I wish the zoo had dinosaurs

Texts from last night said something about, “Jurassic Park popping up in your life a lot recently?”

Yes.

Ugghhhh, I just want to be around dinosaurs. Not even joking, I have thoughts about them a lot. Them being dinosaurs. Just last night, I had a vision of a T-Rex walking down Spring Garden Street. Earlier this week, I was at the Academy of Natural Sciences, dropping off a DVD, when a woman spotted me out of everyone in the room and asked:

“You saw Jurassic Park?”
I nodded.
Then she said,
“What were those scary little dinosaurs called?” (While making her arms look like they were attached to her body at the wrist).
I said, “Velociraptors?”
She hugged me with her eyes, clenched her fists and said “THANK YOU!”

They’re not very little though; I just knew what she meant from her arm motions.
I’m thinking that I went down the wrong path in my life, and now I’m constantly being reminded of it, by dinosaurs.

On a lighter and higher note, I don’t believe in god, but I do believe in parking gods.

Thank you parking gods.

All of this may seem a bit scatter brained, because it is.

I was walking the other day, which I frequently do.
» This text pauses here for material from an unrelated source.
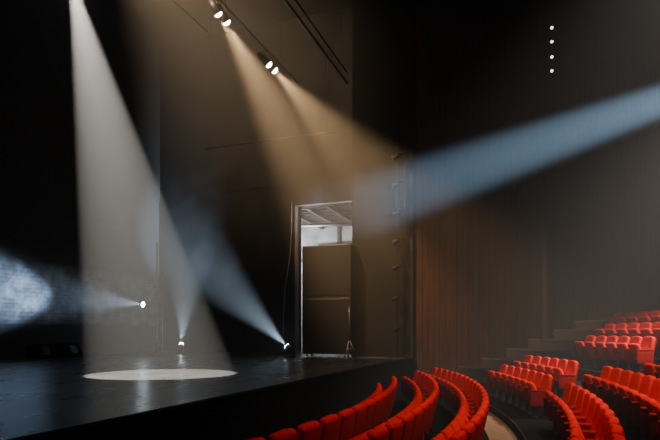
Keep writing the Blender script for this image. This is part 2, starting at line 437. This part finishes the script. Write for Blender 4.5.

I stopped at a red light and there at the light, Nacisha, the female god, approached me. She is not a parking god. She asked me if she could talk to me for a minute. I had the choice to be silent, or pretend like I didn’t speak English, which I’ve been known to do when approached by people who intimidate me. Nacisha didn’t intimidate me though.

So I thought, what the heck, I’ll read a passage from the bible. By the way, she held out a bible and asked me if I would read a passage. I said, “yes,” without consideration. I kept thinking, is this the moment when I will start believing in god? Because, it’s about time.

She was talking about how in the bible; god is referred to as a female on numerous accounts.

From that point on, I was kind of zoning out a bit, thinking about feminists and Ani Difranco. Then I got this overwhelming urge to hug the woman, but I held back. I just felt weird holding the bible, and I wanted to abort; so hugging her would have been a good option.

What did I do instead?

I got her digits. To be fair, she told me to take her number and call her when I wanted more information on the female god. I guess my discomfort of walking while reading the bible was apparent.

Oddly enough, it was the first of the two times I would touch a bible in two days. Have I held a bible before? Yes. Did I like it? No. The second time I will talk about at a later date.

So I left Nacisha, and continued on my way to see Jenny Lewis. Which brings me to the point of the above story:

I want to have the voice of an angel, like Nacisha, Jenny Lewis, and the woman who asked me about the dinosaurs. I want to be able to sing well, so badly, that I WILL believe in a female god.

This female god will be in the form of Sarahjane Pattwell. She is going to teach me how to harmonize. She was at the concert with me that night, when I realized what I had to do, and had to make her do.

Teach me to sing Sarahjane, I’m yours.